そこで身を小骨ごと細かく切り刻んで、口に含んでも気にならないようにします。

これが「骨切り」と呼ばれる作業です。

開きにした状態のハモを「1寸(約3センチ)の身に対して、皮一枚を残して骨ごと24回切っていく」というまさに職人技です。

※3センチ(30ミリ)に24の切れ目を入れていくとすると、1切に許される幅は1.3ミリ以下。


これを行うには熟練した技術が必要となり、京都ではこれが出来てようやく板前として一人前という話も。

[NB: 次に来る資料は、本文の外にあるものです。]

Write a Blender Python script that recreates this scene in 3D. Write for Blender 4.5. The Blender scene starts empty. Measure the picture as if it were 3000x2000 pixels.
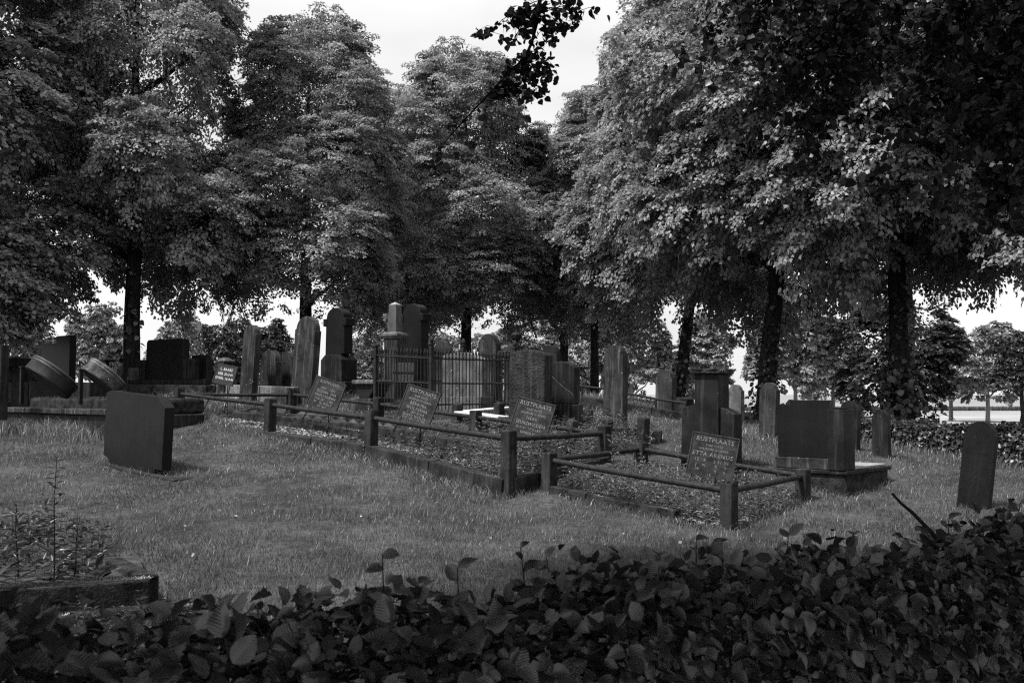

こうして骨切りしたハモを熱湯にくぐらせると、皮一枚で繋がっているため、皮を内側にして反りかえります。

これを「湯引きハモ」「牡丹ハモ」と呼びます。

一般にハモを目にする機会があるのは、ここまでの加工がなされたものがほとんどでしょう。

※京都の祇園祭や、大阪の天神祭などではハモ料理の出店がありますので、気軽に味わうことができます。


ハモの旬の季節は夏から秋です。

「ハモは梅雨の水を飲んで育つ」という言葉があるように、梅雨からが美味しい季節です。

特に7月には需要の大きい祇園祭、天神祭と旬が重なるため、価格が高騰します。

※およそ2万匹のハモが祇園祭のために京都市場に集められます。


8月~9月頃はハモの産卵期にあたり、身も痩せて価格が下落します。

それが10月も後半になってくると、せっせとエサを食べて再び身が肥えてきます。

秋のハモは「金ハモ」「落ちハモ」と呼ばれて第2の旬にあたります。

よって、梅雨から初夏までと晩秋が美味しい時期と言えるのではないでしょうか。


湯引きハモは梅肉などと和えてあっさりとした味付けにするのが定番です。

涼しげな見た目と合わさって、夏にぴったりな料理です。

しっかりと加工がされたものなら天ぷらなどにしても美味しくいただけます。


美味しいハモを、是非ご賞味ください。